A short and hopefully simple question for someone with more experience in topology:
If a topology is induced by a mode of convergence and in fact nothing more is known apriori, whether this topology is metrizable, first-countable or anything else? Is continuity then equivalent to sequential continuity?
I'm quite sure this is should be true, but topology is tricky and my intuition not too developed in this field.
Let be X and Y topological spaces and $f : X \rightarrow Y$ is a map.
Then it holds:
1) If $f$ is continuous then it is sequentially continuous.
2) If $f$ is sequentially continuous and $X$ is first countable, then $f$ is continuous.
The prove of 1) is easy.
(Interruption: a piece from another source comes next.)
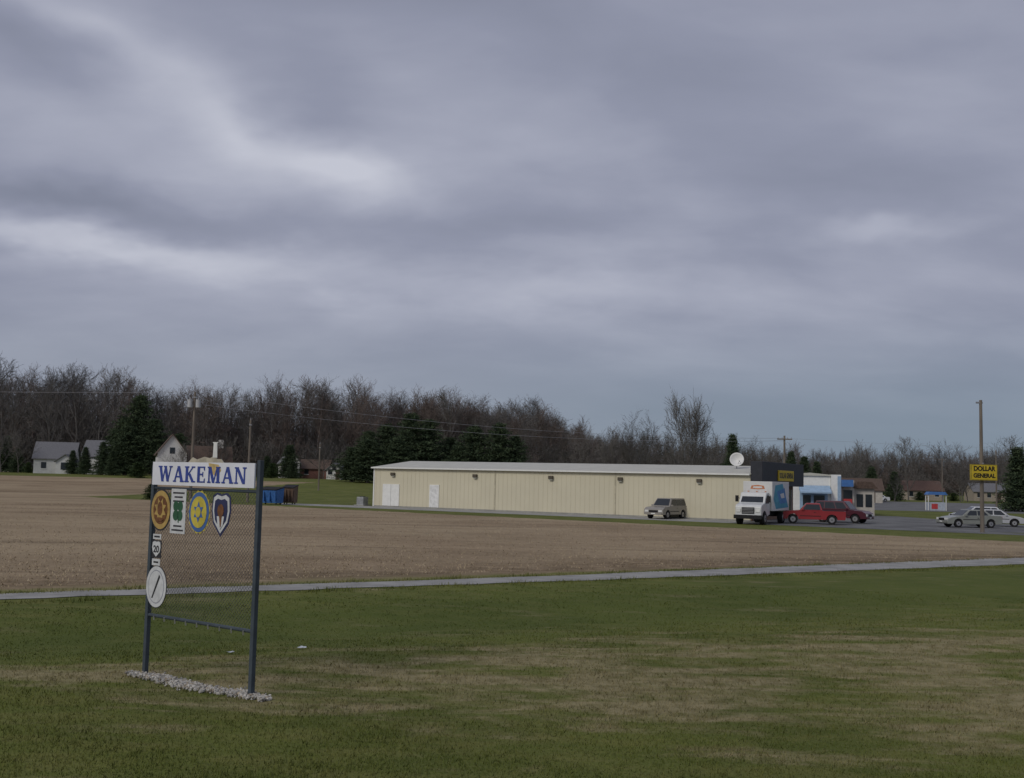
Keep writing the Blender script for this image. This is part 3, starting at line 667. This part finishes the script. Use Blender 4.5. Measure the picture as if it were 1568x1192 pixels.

You just have to use the definition.
For the prove of 2) you have to use that: $f$ is continuous => $f(\overline{M}) \subseteq \overline{f(M)}$
So there is equivalence if and only if $X$ is first countable.
There are sequential spaces, these are topological spaces such that a set $A$ is closed if $A$ is sequentially closed, meaning $A$ contains the limits of all sequences in $A$. One can say that a sequential space has the final topology with respect to all continuous maps from $\hat{\Bbb N}$, the one-point-compactification of $\Bbb N$, to $X$.
It's not difficult to show that $X$ is sequential if and only if every sequentially continuous function $f:X\to Y$ is continuous.
A less general class of spaces is the so-called Frechet-Urysohn spaces (FU). A space is FU if a limit point $x$ of $A$ is always the limit of some sequence within $A$. These spaces include the first-countable spaces.
If $X$ is FU and $f:X\to Y$ is pseudo-open, then $Y$ is FU, too. Since every closed surjection is pseudo-open, the FU property carries over to quotients of $X$ by a closed subspace $A$. For example, $\Bbb R/\Bbb Z$ is FU. Note that this space is not first-countable (at $\Bbb Z$).